Joule Heating a Palladium Nanowire Sensor for Accelerated Response and Recovery to Hydrogen Gas

The properties of a single heated palladium (Pd) nanowire for the detection of hydrogen gas (H 2 ) are explored. In these experiments, a Pd nanowire, 48–98 µm in length, performs three functions in parallel: 1) Joule self‐heating is used to elevate the nanowire temperature by up to 128 K, 2) the 4‐contact wire resistance in the absence of H 2 is used to measure its temperature, and 3) the nanowire resistance in the presence of H 2 is correlated with its concentration, allowing it to function as a H 2 sensor.
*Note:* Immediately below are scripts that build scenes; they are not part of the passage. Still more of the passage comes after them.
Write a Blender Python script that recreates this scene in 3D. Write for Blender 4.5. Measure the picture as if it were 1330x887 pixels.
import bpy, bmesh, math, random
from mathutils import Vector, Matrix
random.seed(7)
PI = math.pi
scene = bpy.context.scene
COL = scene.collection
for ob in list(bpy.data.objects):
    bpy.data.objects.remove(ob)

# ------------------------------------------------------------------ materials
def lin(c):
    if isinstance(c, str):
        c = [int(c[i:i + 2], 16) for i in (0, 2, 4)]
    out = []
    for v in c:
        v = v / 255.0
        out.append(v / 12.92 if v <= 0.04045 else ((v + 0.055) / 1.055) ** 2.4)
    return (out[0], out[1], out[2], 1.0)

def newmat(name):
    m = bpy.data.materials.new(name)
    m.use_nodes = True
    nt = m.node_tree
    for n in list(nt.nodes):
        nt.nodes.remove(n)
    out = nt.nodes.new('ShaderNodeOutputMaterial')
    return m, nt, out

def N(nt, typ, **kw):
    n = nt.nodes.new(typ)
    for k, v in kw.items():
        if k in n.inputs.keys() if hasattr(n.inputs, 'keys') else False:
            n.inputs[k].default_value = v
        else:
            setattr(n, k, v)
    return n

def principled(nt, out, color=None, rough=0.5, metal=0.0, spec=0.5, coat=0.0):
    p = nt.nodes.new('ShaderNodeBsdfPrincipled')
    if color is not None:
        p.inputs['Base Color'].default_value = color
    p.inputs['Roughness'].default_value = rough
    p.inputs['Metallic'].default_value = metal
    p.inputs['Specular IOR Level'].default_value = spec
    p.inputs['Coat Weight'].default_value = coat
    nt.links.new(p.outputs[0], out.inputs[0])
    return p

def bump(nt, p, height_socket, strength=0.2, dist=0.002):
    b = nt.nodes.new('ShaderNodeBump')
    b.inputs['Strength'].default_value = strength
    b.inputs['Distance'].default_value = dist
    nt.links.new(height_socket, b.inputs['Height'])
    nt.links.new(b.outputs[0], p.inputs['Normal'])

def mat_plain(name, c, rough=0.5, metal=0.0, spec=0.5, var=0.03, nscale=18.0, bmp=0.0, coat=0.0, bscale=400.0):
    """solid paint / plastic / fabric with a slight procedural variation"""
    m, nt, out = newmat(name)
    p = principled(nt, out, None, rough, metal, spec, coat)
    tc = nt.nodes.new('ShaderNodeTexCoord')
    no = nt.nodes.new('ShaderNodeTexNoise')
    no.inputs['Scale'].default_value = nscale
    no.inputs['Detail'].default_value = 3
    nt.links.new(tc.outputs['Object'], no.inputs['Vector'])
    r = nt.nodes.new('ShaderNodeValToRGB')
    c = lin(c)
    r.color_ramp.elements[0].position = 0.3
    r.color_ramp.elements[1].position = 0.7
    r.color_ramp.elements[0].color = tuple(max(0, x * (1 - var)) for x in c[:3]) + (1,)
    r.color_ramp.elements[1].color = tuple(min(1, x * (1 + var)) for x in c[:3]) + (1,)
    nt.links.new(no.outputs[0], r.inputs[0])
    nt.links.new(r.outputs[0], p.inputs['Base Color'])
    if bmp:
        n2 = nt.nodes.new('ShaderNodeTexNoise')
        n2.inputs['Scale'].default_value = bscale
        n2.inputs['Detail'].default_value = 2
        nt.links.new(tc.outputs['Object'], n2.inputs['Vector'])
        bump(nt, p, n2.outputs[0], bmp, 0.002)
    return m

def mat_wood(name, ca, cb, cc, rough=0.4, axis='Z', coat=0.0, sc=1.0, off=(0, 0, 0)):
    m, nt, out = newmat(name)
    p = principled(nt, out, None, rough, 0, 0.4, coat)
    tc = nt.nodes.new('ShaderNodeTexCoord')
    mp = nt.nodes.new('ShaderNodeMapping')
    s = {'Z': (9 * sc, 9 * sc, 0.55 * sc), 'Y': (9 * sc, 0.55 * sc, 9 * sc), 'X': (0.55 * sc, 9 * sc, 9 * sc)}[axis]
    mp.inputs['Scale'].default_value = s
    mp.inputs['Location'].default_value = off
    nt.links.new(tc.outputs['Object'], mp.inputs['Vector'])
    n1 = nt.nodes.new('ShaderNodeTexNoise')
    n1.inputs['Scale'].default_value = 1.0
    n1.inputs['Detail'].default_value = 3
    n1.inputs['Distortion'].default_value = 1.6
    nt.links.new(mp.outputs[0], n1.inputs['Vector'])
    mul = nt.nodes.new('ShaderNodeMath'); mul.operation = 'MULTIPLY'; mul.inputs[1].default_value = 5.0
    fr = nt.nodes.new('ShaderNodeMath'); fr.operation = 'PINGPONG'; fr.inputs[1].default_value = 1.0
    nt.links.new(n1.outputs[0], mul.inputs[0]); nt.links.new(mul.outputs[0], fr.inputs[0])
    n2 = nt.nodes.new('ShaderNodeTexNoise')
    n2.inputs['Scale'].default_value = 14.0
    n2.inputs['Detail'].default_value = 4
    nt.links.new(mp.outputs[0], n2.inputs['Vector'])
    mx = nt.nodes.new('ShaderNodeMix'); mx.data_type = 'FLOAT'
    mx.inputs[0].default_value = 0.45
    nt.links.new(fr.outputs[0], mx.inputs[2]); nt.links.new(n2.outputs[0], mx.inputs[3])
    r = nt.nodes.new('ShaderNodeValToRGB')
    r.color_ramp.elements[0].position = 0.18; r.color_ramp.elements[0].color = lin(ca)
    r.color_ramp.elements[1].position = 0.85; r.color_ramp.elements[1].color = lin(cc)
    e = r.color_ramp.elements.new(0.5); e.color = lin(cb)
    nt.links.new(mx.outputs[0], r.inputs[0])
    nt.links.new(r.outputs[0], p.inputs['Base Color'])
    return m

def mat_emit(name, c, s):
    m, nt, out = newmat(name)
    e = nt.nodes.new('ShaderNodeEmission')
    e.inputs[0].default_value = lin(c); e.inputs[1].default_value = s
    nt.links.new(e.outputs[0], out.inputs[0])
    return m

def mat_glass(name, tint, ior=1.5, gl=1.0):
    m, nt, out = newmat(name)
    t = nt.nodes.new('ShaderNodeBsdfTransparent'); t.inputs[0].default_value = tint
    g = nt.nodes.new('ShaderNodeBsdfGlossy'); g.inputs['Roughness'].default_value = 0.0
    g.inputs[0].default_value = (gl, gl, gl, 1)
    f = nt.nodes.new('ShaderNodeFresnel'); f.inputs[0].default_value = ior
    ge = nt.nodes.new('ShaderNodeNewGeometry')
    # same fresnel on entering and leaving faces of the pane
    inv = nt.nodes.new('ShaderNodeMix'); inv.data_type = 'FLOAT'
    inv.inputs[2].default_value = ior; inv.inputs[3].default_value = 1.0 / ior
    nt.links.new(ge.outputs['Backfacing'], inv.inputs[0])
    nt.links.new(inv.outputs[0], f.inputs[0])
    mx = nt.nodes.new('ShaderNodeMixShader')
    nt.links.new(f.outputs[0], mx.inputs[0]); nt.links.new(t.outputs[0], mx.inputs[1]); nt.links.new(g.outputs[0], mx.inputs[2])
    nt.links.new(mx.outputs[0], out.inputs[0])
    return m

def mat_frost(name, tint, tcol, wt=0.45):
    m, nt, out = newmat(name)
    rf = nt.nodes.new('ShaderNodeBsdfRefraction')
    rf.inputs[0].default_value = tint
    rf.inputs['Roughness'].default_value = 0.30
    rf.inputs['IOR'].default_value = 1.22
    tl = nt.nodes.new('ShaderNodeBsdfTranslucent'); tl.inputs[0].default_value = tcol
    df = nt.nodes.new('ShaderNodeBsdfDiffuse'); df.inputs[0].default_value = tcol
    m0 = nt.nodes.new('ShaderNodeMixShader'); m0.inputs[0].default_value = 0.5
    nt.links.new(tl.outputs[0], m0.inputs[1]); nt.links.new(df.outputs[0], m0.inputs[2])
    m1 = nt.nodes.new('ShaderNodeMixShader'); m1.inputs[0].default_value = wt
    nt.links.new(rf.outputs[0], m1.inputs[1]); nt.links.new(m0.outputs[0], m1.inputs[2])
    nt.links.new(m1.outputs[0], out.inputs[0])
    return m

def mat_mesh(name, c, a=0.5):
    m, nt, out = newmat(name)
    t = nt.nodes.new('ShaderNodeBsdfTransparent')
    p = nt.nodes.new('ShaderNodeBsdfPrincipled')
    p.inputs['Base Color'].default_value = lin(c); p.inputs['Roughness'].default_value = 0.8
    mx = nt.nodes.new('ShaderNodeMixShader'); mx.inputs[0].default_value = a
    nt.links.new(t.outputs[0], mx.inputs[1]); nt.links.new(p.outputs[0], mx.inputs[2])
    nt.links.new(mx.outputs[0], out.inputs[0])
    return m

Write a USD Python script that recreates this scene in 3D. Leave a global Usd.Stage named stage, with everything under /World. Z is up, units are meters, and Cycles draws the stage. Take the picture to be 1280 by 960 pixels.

Compared with the room‐temperature response of a Pd nanowire, the response of the heated nanowire to hydrogen is altered in two ways: First, the resistance change (ΔR/ R 0 ) induced by H 2 exposure at any concentration is reduced by a factor of up to 30 and second, the rate of the resistance change – observed at the beginning (“response”) and at the end (“recovery”) of a pulse of H 2 – is increased by more than a factor of 50 at some H 2 concentrations. Heating nearly eliminates the retardation of response and recovery seen from 1–2% H 2 , caused by the α  →  β phase transition of PdH x , a pronounced effect for nanowires at room temperature. The activation energies associated with sensor response and recovery are measured and interpreted.